Canavan emphasised: “Our priority should be much more investment in palliative care instead of assisting people to commit suicide.”
‘Lethal weapon’
According to a poll by Whitestone Insight, 68 per cent of Scots are concerned that domestic abuse victims could feel pressured into ending their lives by assisted suicide.
Almost six in ten (58 per cent) of all respondents raised concern that it would not always be possible to reliably identify domestic abuse in assisted suicide requests, with just 17 per cent disagreeing.
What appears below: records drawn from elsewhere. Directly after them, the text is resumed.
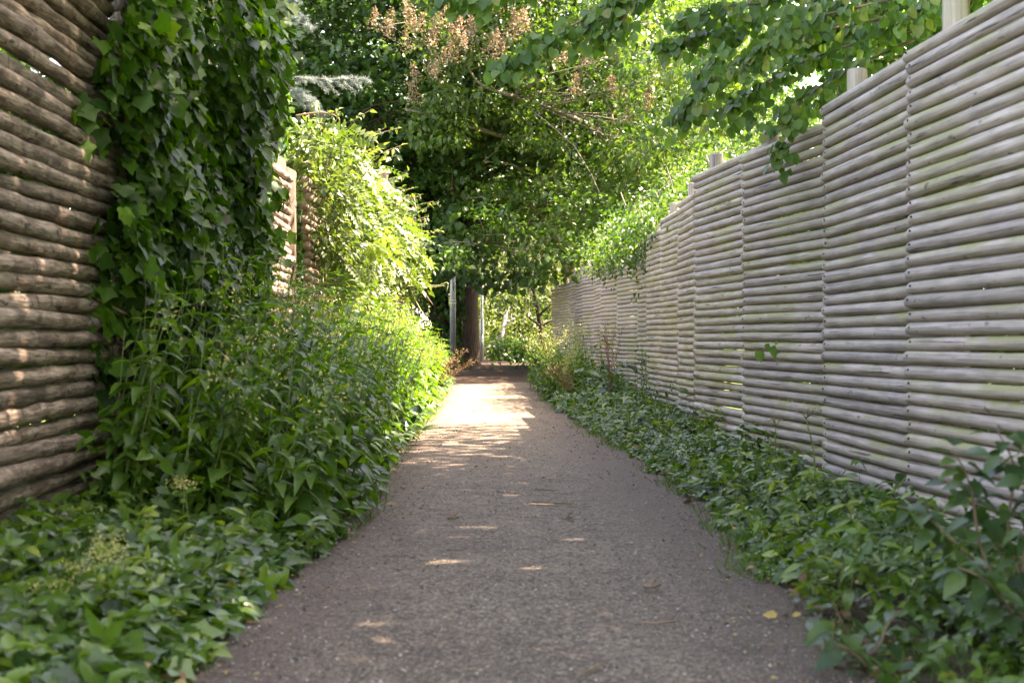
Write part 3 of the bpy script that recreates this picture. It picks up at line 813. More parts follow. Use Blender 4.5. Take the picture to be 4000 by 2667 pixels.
simple_tree("leaning_sapling", "thin dark leaning sapling beside the far end of the right fence", P(1254, 815, 39.5), 4.6, (1.0, .9, 1.0), 'oak', SMALL, .11, 46, 22, zc=.55, seed=1.1, lean=(-.75, 0), rz=1.7, sig=.2)

def hedge(name, label, x0, x1, y, h, depth, mat, n, size, cat="hedge", bank=False):
    b = np.array([(x0 + x1) / 2, y, float(gz(0, y))])
    t = thing(name, label, cat, b)
    k = int(abs(x1 - x0) * 3)
    st = Geo()
    for i in range(k):
        p = np.array([rng.uniform(x0, x1), y + rng.normal() * depth * .2, b[2] - .05])
        st.add(*tube(spline([p, p + [rng.normal() * .15, 0, h * .5], p + [rng.normal() * .3, rng.normal() * .2, h * .9]], 5), np.linspace(.02, .006, 5), 4))
    o = st.build("stem", M['bstem'], t); o['kind'] = 'stuff'
    x = rng.uniform(x0, x1, n); yy = y + rng.uniform(-.5, .5, n) * depth
    top = h * (1 + .18 * wob(x * 1.6, yy))
    z = b[2] + top * (1 - rng.random(n) ** 2 * .95)
    if bank: z = b[2] + top * ((yy - y) / depth + .5) * (1 - rng.random(n) ** 2 * .3) + .1
    lg = Geo(); clumps(np.stack([x, yy, z], 1), 16, .2, SMALL, size, lg)
    o = lg.build("foliage", M[mat], t); o['kind'] = 'stuff'
hedge("garden_hedge", "bright sunlit yellow green hedge glowing beyond the oak trunk", -1.6, 5.0, 49, 4.2, 8, 'hedge', 2000, .16, bank=True)
hedge("woodland_edge", "pale green woodland edge closing the distance", -34, 34, 95, 7.5, 4, 'hedge', 2600, .5, "trees")
hedge("bramble_bank", "low dark bramble bank at the foot of the sapling", .2, 2.6, 41.5, .42, 1.4, 'shrub', 330, .12, "bramble")
hedge("holly_bush", "dark bush left of the oak half hiding the parked white car", -3.6, -1.15, 37.2, 3.4, .9, 'oak', 380, .15, "bush")

def side_hedge(label, x, y0, y1, h, n):  # hedges added behind the fences to darken the gaps between logs
    b = np.array([x, (y0 + y1) / 2, .05]); t = thing("garden_hedge", label, "hedge", b)
    st = Geo()
    for i in range(int((y1 - y0) * 2)):
        p = np.array([x + rng.normal() * .1, rng.uniform(y0, y1), -.05])
        st.add(*tube(spline([p, p + [rng.normal() * .1, rng.normal() * .1, h * .5], p + [rng.normal() * .2, rng.normal() * .2, h * .92]], 5), np.linspace(.02, .006, 5), 4))
    o = st.build("stem", M['bstem'], t); o['kind'] = 'stuff'
    y = rng.uniform(y0, y1, n); xx = x + rng.uniform(-.22, .3, n) * np.sign(x); z = .1 + h * rng.random(n) * (1 + .1 * wob(y, xx))
    lg = Geo(); clumps(np.stack([xx, y, z], 1), 14, .12, SMALL, .12, lg)
    o = lg.build("foliage", M['shrub'], t); o['kind'] = 'stuff'
side_hedge("garden hedge added behind the right fence to darken its chinks", 2.98, 2.0, 15, 2.4, 1500)
side_hedge("garden hedge added behind the left fence to darken its chinks", -2.85, 2.0, 14.5, 2.7, 1400)
hedge("boundary_hedge", "tall dark hedge closing the view left of the oak", -9, -3.4, 40, 4.2, 1.5, 'oak', 420, .15)
simple_tree("broadleaf_tree", "distant tree crown behind the sunlit hedge", (3.5, 78, 0), 17, (9, 4, 8.5), 'hedge', SMALL, .28, 800, 24, seed=2.7)
simple_tree("broadleaf_tree", "distant tree crown left of the oak", (-13, 70, 0), 19, (8, 4, 9), 'shrub', SMALL, .26, 700, 24, seed=9.7)

# ------------------------------------------------------------------ far street furniture and car
def lamp_posts():
    b = P(1040, 842, 35); b[2] = float(gz(-.9, 35))
    t = thing("lamp_post", "thick grey metal post with two pale bands left of the oak trunk", "lamp post", b)
    Geo().add(*tube([b - [0, 0, .2], b + [0, 0, 1.9], b + [0, 0, 3.6]], [.075, .07, .06], 16)).build("post", M['steel'], t, True)
    for dz in (1.56, 1.63):
        Geo().add(*tube([b + [0, 0, dz], b + [0, 0, dz + .025]], .0785, 16)).build("band", M['white'], t, True)
    hd = b + [0, 0, 3.7]
    Geo().add(*tube([hd - [0, 0, .12], hd, hd + [0, 0, .08], hd + [0, 0, .3], hd + [0, 0, .34]], [.06, .16, .19, .12, .02], 16)).build("lamp_head", M['steel'], t, True)
    b = P(1107, 828, 40); b[2] = float(gz(-.1, 40))
    t = thing("lamp_post", "slim grey lamp column with a thicker lower section right of the oak trunk", "lamp post", b)
    Geo().add(*tube([b - [0, 0, .2], b + [0, 0, 1.14], b + [0, 0, 1.22], b + [0, 0, 4.5]], [.062, .06, .034, .028], 14)).build("post", M['steel'], t, True)
    V, F = box(b + [0, -.059, .55], (.07, .012, .36)); Geo().add(V, F).build("access_door", M['steel'], t)
    hd = b + [0, 0, 4.5]
    Geo().add(*tube([hd, hd + [0, 0, .05], hd + [0, 0, .35], hd + [0, 0, .4]], [.05, .12, .16, .05], 14)).build("lamp_head", M['steel'], t, True)
lamp_posts()

def car():
    gx, gy = -2.75, 43.5
    b = np.array([gx, gy, float(gz(-2.5, gy))])
    t = thing("parked_car", "white parked car glimpsed through leaves left of the oak", "car", b)
    prof = [(-2.15, .35), (-2.2, .75), (-2.1, 1.05), (-1.75, 1.12), (-1.35, 1.62), (-.3, 1.70), (.45, 1.62), (1.05, 1.12), (1.95, .98), (2.15, .75), (2.17, .38)]
    V = []; n = len(prof)
    for yy, ins in ((-.84, .06), (-.72, 0), (.72, 0), (.84, .06)):
        for (x, z) in prof:
            k = .13 if z > 1.2 and abs(yy) > .8 else 0
            V.append((x * (1 - ins * .4), yy * (1 - k), z - ins * .5 * (z > 1.5)))
    F = [tuple(range(n)), tuple(range(3 * n, 4 * n))[::-1]]
    for j in range(3):
        for i in range(n):
            i2 = (i + 1) % n
            F.append((j * n + i, (j + 1) * n + i, (j + 1) * n + i2, j * n + i2))
    Geo().add(np.array(V) + b, F).build("body", M['white'], t)
    for (x0, x1, s0, s1) in [(-1.25, -.45, -.2, 0), (-.38, .42, 0, .42)]:
        q = np.array([(x0 + s0, -.85, 1.14), (x1 + s1, -.85, 1.14), (x1, -.76, 1.55), (x0, -.76, 1.55)])
        q2 = q + [0, -.012, 0]
        Geo().add(np.vstack([q, q2]) + b, [(4, 5, 6, 7), (0, 3, 2, 1), (0, 1, 5, 4), (1, 2, 6, 5), (2, 3, 7, 6), (3, 0, 4, 7)]).build("window", M['glass'], t)
    q = np.array([(.52, -.68, 1.6), (1.03, -.7, 1.17), (1.03, .7, 1.17), (.52, .68, 1.6)]) + [.02, 0, .02]
    Geo().add(np.vstack([q, q - [.03, 0, .03]]) + b, [(0, 1, 2, 3), (7, 6, 5, 4), (0, 4, 5, 1), (1, 5, 6, 2), (2, 6, 7, 3), (3, 7, 4, 0)]).build("windscreen", M['glass'], t)
    V, F = box(b + [.62, -.95, 1.2], (.1, .16, .13)); Geo().add(V, F).build("wing_mirror", M['white'], t)
    V, F = box(b + [2.13, -.6, .78], (.08, .3, .13)); Geo().add(V, F).build("headlight", M['glass'], t)
    V, F = box(b + [-2.17, -.6, .88], (.06, .22, .2)); Geo().add(V, F).build("tail_light", M['lampred'], t)
    for x in (-1.35, 1.4):
        for y in (-.78, .78):
            w = Geo().add(*tube([b + [x, y - .11, .33], b + [x, y + .11, .33]], .33, 20)).build("wheel", M['rubber'], t)
            rg = Geo().add(*tube([b + [x, y - .115, .33], b + [x, y + .115, .33]], .2, 14))
            rim = rg.build("rim", M['steel'], t); rim.parent = w
car()

def dead_trunk():
    pts = [P(1214, 818, 42), P(1180, 808, 42), P(1148, 806, 42), P(1136, 795, 42), P(1138, 784, 42), P(1152, 770, 42), P(1156, 752, 42.2), P(1160, 732, 42.4), P(1166, 712, 42.6)]
    b = pts[0]
    t = thing("dead_branch", "bare bent dead branch on the bank, its upright end pale in the sun", "branch", b)
    g = Geo(); p = spline(pts, 26)
    g.add(*tube(p, np.interp(np.linspace(0, 1, 26), [0, .3, .6, 1], [.06, .075, .055, .06]), 8, True, .06))
    g.add(*tube(spline([pts[6], P(1172, 738, 42.2), P(1174, 722, 42.2)], 6), np.linspace(.04, .02, 6), 6))
    g.build("limb", M['deadbark'], t, True)
dead_trunk()

# ------------------------------------------------------------------ blue cedar behind the left fence
def cedar():
    b = np.array([-6.5, 19, .1])
    t = thing("blue_cedar", "blue grey cedar reaching out from behind the ivy on the left", "tree", b)
    g = Geo(); limb(g, [b, b + [.1, 0, 4], b + [0, 0, 10]], .22, .06, 12, 10)
    lg = Geo()
    boughs = [([b + [0, 0, 3.9], P(300, 120, 18.6), P(640, 175, 18), P(840, 185, 17.6)], 1.0), ([b + [0, 0, 4.6], P(330, -60, 18.6), P(580, 10, 18), P(705, 60, 17.8)], .8),
              ([P(640, 180, 18), P(690, 225, 17.8), P(735, 262, 17.6)], .5), ([b + [0, .3, 3.4], P(300, 150, 18.8), P(600, 190, 18.5), P(720, 235, 18.4)], .7), ([b + [0, 0, 5.2], P(400, -120, 18.6), P(640, -50, 18), P(820, -20, 18)], .8),
              ([b + [0, 0, 5.6], P(500, -160, 18.6), P(650, -20, 18), P(705, 65, 18)], .5)]
    for cps, w in boughs:
        pts = limb(g, cps, .05, .008, 30, 5)
        seg = pts[8:]
        cs = []
        for _ in range(34):
            i = rng.integers(0, len(seg)); p = seg[i]
            f = 1 - i / len(seg)
            for sg in (-1, 1):
                L = (.12 + .42 * f) * w * rng.uniform(.35, 1.25)
                e = p + np.array([rng.uniform(.2, .9) * L, sg * L * .6, -L * rng.uniform(-.1, .6)])
                g.add(*tube(spline([p, e], 4), np.linspace(.01, .004, 4), 3, False))
                cs.extend(p + (e - p) * u for u in np.linspace(.15, 1, 7))
            cs.extend([p] * 2)
        cs = np.array(cs); per = 26; n = len(cs) * per
        c = np.repeat(cs, per, 0) + rng.normal(size=(n, 3)) * .012
        D = rdir(n); D[:, 2] += .35
        lg.scatter((np.array([[-.03, 0, 0], [.03, 0, 0], [0, 1, 0.]]), [(0, 1, 2)]), frames(D, rdir(n), rng.uniform(.035, .06, n)), c, rng.random(n))
    g.build("trunk", M['darkbark'], t, True)
    o = lg.build("needle", M['cedar'], t); o['kind'] = 'stuff'
cedar()

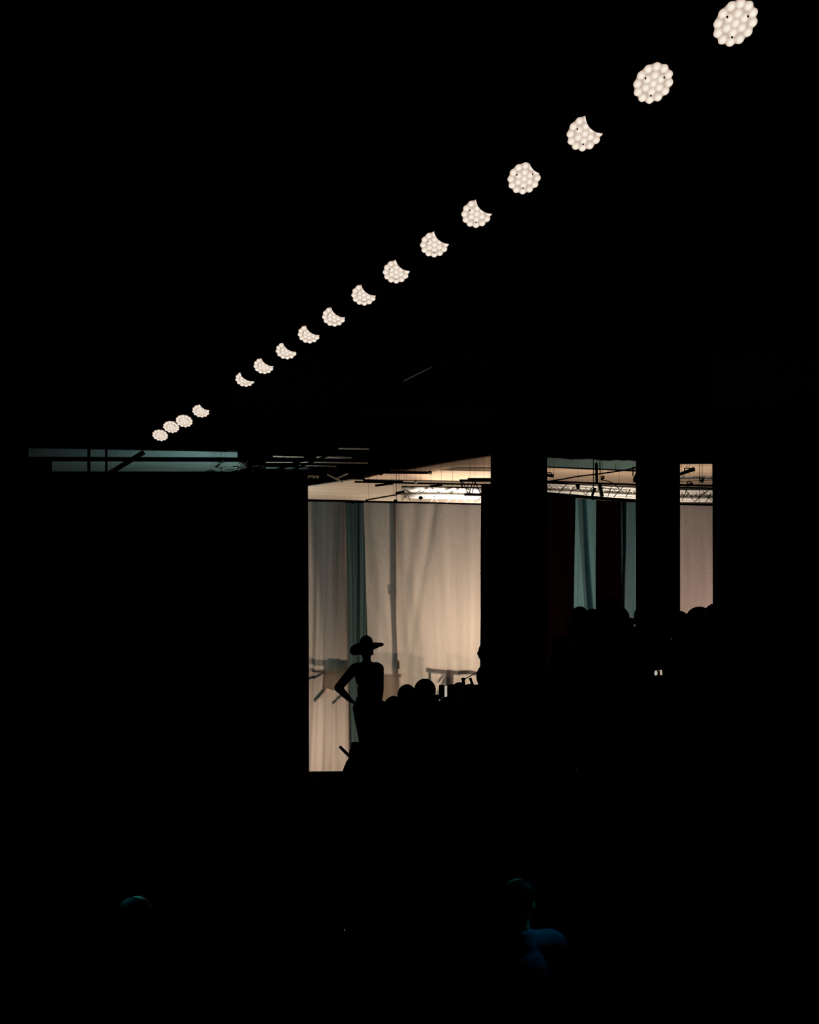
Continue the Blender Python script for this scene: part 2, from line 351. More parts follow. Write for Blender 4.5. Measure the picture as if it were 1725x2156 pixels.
bm = bmesh.new(); ball(bm, P(886, 1048, 19.6), (.045, .04, .035)); hang(props(link('round_clamp', bm, STEEL, smooth=True), 'small round black clamp hanging under the white truss', 'clamp'), [P(886, 1048, 19.6)])
# dark truss at the right edge of the opening
t = empty('dark_truss', P(1000, 1026, 16)); props(t, 'black truss end poking in from the broad pillar', 'truss')
for (x0, y0, x1, y1, wp, nm) in ((968, 1012, 1046, 1011, 4.5, 'chord'), (985, 1008, 1046, 1008, 3, 'chord'), (978, 1041, 1046, 1042, 4.5, 'chord'), (971, 1010, 974, 1028, 3, 'lacing'), (975, 1014, 985, 1038, 1.6, 'lacing'),
                             (988, 1040, 996, 1014, 1.8, 'lacing'), (994, 1038, 1001, 1014, 1.8, 'lacing'), (1000, 1014, 1012, 1038, 1.8, 'lacing'), (988, 1016, 984, 1026, 1.6, 'lacing')):
    bm = bmesh.new(); beam(bm, P(x0, y0, 16)-t.location, P(x1, y1, 16)-t.location, wp*16/F, wp*16/F); link(nm, bm, STEEL, t)
hang(t, [P(990, 1012, 16), P(1030, 1012, 16)])

# trusses seen between and right of the pillars: pale chords behind, dark bracing in front
truss('lighting_truss', P(1120, 1026, 19.6), P(1375, 1040, 19.6), .30, .14, .03, 22, ALU, 'pale lighting truss between the two black pillars', lace_r=.01)
truss('lighting_truss', P(1420, 1043, 19.6), P(1530, 1044, 19.6), .30, .16, .036, 8, ALU, 'pale lighting truss right of the narrower pillar', lace_r=.012)
dark_beam((1425, 1006, 20), (1520, 1006, 20), 6.5, 'single pale pipe above the pale truss on the far right', 'pipe', ALU, 'pipe')
def braces(name, Y, lst, label):
    t = empty(name, P(lst[0][0], lst[0][1], Y)); props(t, label, 'truss')
    for (x0, y0, x1, y1, wp, nm) in lst:
        bm = bmesh.new(); beam(bm, P(x0, y0, Y)-t.location, P(x1, y1, Y)-t.location, wp*Y/F, wp*Y/F); link(nm, bm, STEEL, t)
    x0, y0, x1, y1 = lst[0][:4]; A, B = P(x0, y0, Y), P(x1, y1, Y)
    return hang(t, [A.lerp(B, .12), A.lerp(B, .88)])
braces('dark_truss', 18.0, [(1140, 1013, 1360, 1021.5, 3.6, 'chord'), (1140, 1017, 1360, 1026, 1.3, 'chord')]+[(x, 1038+(x-1176)*.07, x+19, 1019+(x-1176)*.05, 1.6, 'lacing') for x in (1176, 1233, 1293)]+
       [(x, 1040+(x-1200)*.06, x+9, 1024+(x-1200)*.05, 1.6, 'lacing') for x in (1200, 1318)]+[(1150, 1020, 1160, 1034, 1, 'lacing'), (1215, 1022, 1232, 1040, 1, 'lacing'), (1280, 1046, 1288, 1024, 1.2, 'lacing'), (1340, 1046, 1347, 1028, 1.2, 'lacing'), (1262, 1026, 1300, 1030, 1.4, 'lacing')],
       'black braced truss in front of the pale one between the pillars')
braces('dark_truss', 18.0, [(1425, 1021, 1510, 1023, 4, 'chord'), (1425, 1026.5, 1510, 1028, 3, 'chord'), (1425, 1014, 1510, 1010, 1.2, 'lacing'), (1436, 1054, 1447, 1030, 1.4, 'lacing'), (1463, 1056, 1492, 1032, 1.6, 'lacing'), (1443, 1030, 1462, 1056, 1.0, 'lacing'), (1500, 1055, 1480, 1034, 1, 'lacing'), (1486, 1058, 1498, 1040, 1.4, 'lacing')],
       'black braced truss in front of the pale one right of the narrower pillar')
dark_beam((1256, 975, 17.6), (1257, 1017, 17.6), 5, 'thick black upright hanger between the two pillars', 'hanger')
dark_beam((1263.5, 975, 17.6), (1264.5, 1000, 17.6), 1.6, 'thin black upright rod beside the thick hanger', 'hanger')
dark_beam((1100, 981, 18.4), (1375, 993, 18.4), 2.6, 'thin black conduit under the grey green ceiling strip', 'conduit')
dark_beam((1297, 978, 18.4), (1297, 992, 18.4), 1, 'hair thin wire above the conduit', 'wire')
dark_beam((1262, 1020, 18.3), (1268, 1046, 18.3), 7, 'pale upright board standing in the truss between the pillars', 'board', PLANK, 'board')
def wire(name, pts, Y, wpx, label, m=None, cat='cable'):
    cu = bpy.data.curves.new(name, 'CURVE'); cu.dimensions = '3D'; cu.bevel_depth = wpx*Y/F/2; cu.bevel_resolution = 2
    s = cu.splines.new('NURBS'); s.points.add(len(pts)-1)
    for k, (x, y) in enumerate(pts): s.points[k].co = (*P(x, y, Y), 1)
    s.use_endpoint_u = True; s.order_u = 3
    cu.materials.append(m or STEEL); o = bpy.data.objects.new(name, cu); COL.objects.link(o)
    bpy.context.view_layer.update(); me = bpy.data.meshes.new_from_object(o.evaluated_get(bpy.context.evaluated_depsgraph_get()))
    bpy.data.objects.remove(o); o = bpy.data.objects.new(name, me); COL.objects.link(o)
    return hang(props(o, label, cat), [P(*pts[-1], Y)], r=.003)
wire('sagging_cable', [(1150, 1014), (1180, 1010), (1215, 1003), (1260, 998), (1310, 991), (1345, 984), (1360, 978)], 17.4, 3, 'black cable climbing diagonally towards the narrower pillar')
wire('sagging_cable', [(1265, 1010), (1280, 1012), (1296, 1020), (1304, 1030)], 17.3, 2, 'short loose black cable beside the thick hanger')
# stage lamp heads in silhouette
def par(x, y, Y, L_, r, ang, label):
    t = empty('stage_lamp', P(x, y, Y)); props(t, label, 'stage lamp')
    R = Matrix.Rotation(math.radians(ang), 3, 'Y')
    bm = bmesh.new(); lathe(bm, [(r*.55, -L_/2), (r*.8, -L_*.35), (r*.85, L_*.2), (r, L_*.3), (r, L_/2)], 20)
    o = link('can', bm, HOUSE, t, smooth=False); o.rotation_euler = R.to_euler()
    bm = bmesh.new(); beam(bm, (r*1.15, 0, 0), (r*1.15, 0, r*1.6), .01, .03); beam(bm, (-r*1.15, 0, 0), (-r*1.15, 0, r*1.6), .01, .03); beam(bm, (-r*1.2, 0, r*1.6), (r*1.2, 0, r*1.6), .03, .01); link('yoke', bm, STEEL, t); hang(t, [t.location+Vector((0, 0, r*1.6))])
    return t
par(1157, 1001, 14, .12, .025, 95, 'black stage lamp nose showing beside the broad pillar')
par(1346, 1002, 13.4, .20, .075, 25, 'large black stage lamp head at the left side of the narrower pillar')
par(1447, 993, 13.4, .22, .030, 70, 'black stage lamp high at the right side of the narrower pillar')
par(1217, 1026, 17.8, .08, .032, 0, 'small black lamp hanging in the truss between the pillars')
par(1250, 1036, 17.8, .16, .030, 20, 'dark lamp hanging under the truss beside the pale board')
par(1269, 1007, 17.8, .06, .025, 60, 'small black lamp just right of the thick hanger')
par(1478, 1012.5, 17.8, .05, .035, 90, 'small dark box lamp under the single pale pipe')
par(1452, 1021, 17.7, .12, .035, 80, 'black lamp on the truss right of the narrower pillar')
# tangled rods left
t = empty('tangled_rods', P(480, 985, 18.9)); props(t, 'tangle of dark rods and fittings at the right end of the dim roof strip', 'rods')
rr = random.Random(3)
for k in range(26):
    x, y = rr.uniform(428, 550), rr.uniform(974, 994); a = rr.uniform(-.9, 1.4); l = rr.uniform(7, 18)
    bm = bmesh.new(); beam(bm, P(x, y, 18.9+.02*k)-t.location, P(x+l*math.cos(a), y-l*math.sin(a)*.7, 18.9+.02*k)-t.location, .014, .014)
    link('rod', bm, STEEL if k % 3 else mat('dull_metal', (.4, .46, .44), .6), t)
hang(t, [P(450, 984, 19), P(530, 984, 19)])
for k, (x, y) in enumerate(((445, 990), (455, 984), (466, 992), (500, 988), (530, 991), (548, 986))):
    dark_beam((x, y, 18.6), (x+9, y-7 if k % 2 else y+3, 18.6), 2, ['pale rod stub at the left of the tangle', 'second pale rod stub in the tangle, tilted up', 'low pale rod stub in the tangle', 'pale rod stub in the middle of the tangle', 'pale rod stub right of the middle of the tangle', 'pale rod stub at the right of the tangle'][k], 'rod_stub', mat('dull_metal', (.1, .12, .11)), 'rod')
for k, (a, b) in enumerate((((565, 996), (640, 968)), ((600, 996), (700, 955)), ((800, 1000), (915, 938)))):
    dark_beam((a[0], a[1], 18.2+.1*k), (b[0], b[1], 18.2+.1*k), 5-k*.8, ['left of the black diagonal roof struts', 'middle black diagonal roof strut rising over the battens', 'long black diagonal strut rising towards the right above the brown panel'][k], 'roof_strut')
# thin lit pipe high in the dark
bm = bmesh.new(); tube(bm, P(850, 802.5, 15.5), P(909, 772.5, 15.9), .008, seg=10); hang(props(link('ceiling_pipe', bm, PIPE), 'thin grey pipe glinting high in the dark roof', 'pipe'), [P(851, 802, 15.5), P(908, 773, 15.9)])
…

Overall, more than twice as many respondents agreed as disagreed that MSPs should reject assisted suicide if it risked facilitating domestic abuse.
Dr Anni Donaldson, Honorary Research Fellow at the University of Strathclyde and an expert in domestic abuse, stated: “Assisted dying is likely to offer a new, potentially lethal weapon to abusive men with a terminally ill partner.”
“Regularly demeaned and told they are worthless and would be better off dead, their abusers’ words will weigh heavily on the minds of terminally ill women. The existence of assisted dying legislation is more likely to increase women’s vulnerability, and compound the risks she faces from her abusive partner.”